A very positive meeting, and I think DStv mobile, Maiyo, Bradley and Neil for inviting me to your offices, giving freely of your time and trusting me enough to show me what you are working so hard at delivering. I look forward to further interactions, and a growing community as you roll out the next versions of your client software and products.

If you have questions you would like answered let me know and I will see if I can get answers from Maiyo.
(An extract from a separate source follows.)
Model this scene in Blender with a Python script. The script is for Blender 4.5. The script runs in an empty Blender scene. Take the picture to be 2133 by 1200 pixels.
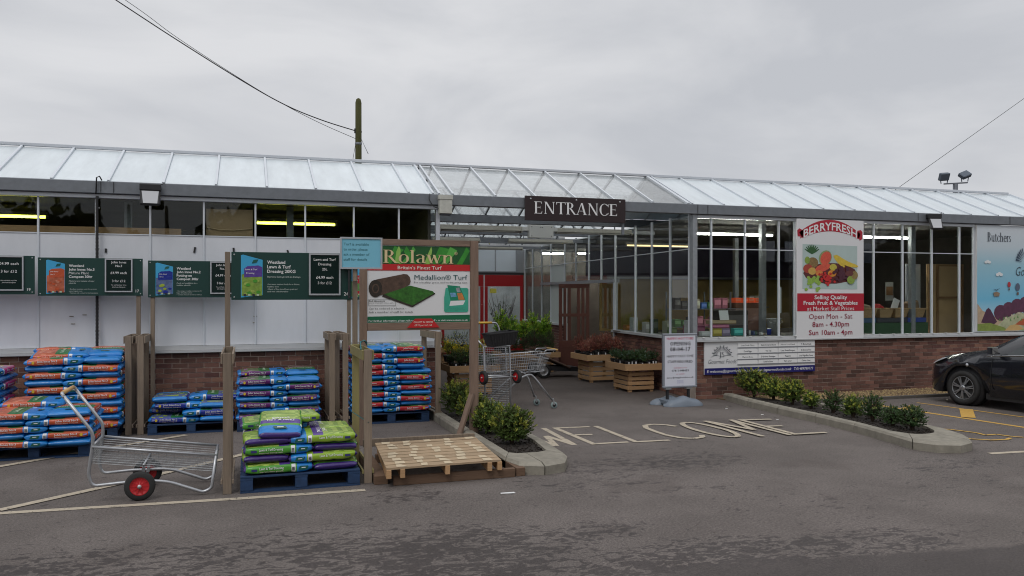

Disclaimer : DStv Mobile have not edited or unduly influenced this article in any way. The team was kind enough to show me a lot of what they are doing and give me honest answers to a lot of questions. In the vein of under promise and over deliver they did ask me not to reveal certain information. Out of respect to them I did send them a pre-release version of this article and on request some minor amendments were made (by me) to avoid creating unrealistic expectations. If this does happen, blame me for over enthusiasm and not the DStv mobile team :) 

P.S. After the fact I did post two additional questions to Maiyo. During the discussion we spoke briefly about Windows Mobile 7, however I did not explicitly ask if they were going to be developing for this platform. I asked for clarification on this. We also spoke a bit around what the minimum specifications might be for supported devices (across Nokia, Android, Blackberry) and whether these could be released. Not so much as to tell you your device would be supported, but so that you could know which devices just definitely wouldn’t make the grade. Useful when buying your next phone. They had not explicitly documented these specs, and they could also vary per platform. I have asked if this information could be documented and shared. The team was a little reluctant as they were concerned people may misinterpret this as an undertaking to develop for ALL devices which met these specifications, which clearly is unrealistic. I have asked if they might share these minimum specs, subject  to proviso’s sure, but some information is better than none. Will keep you posted.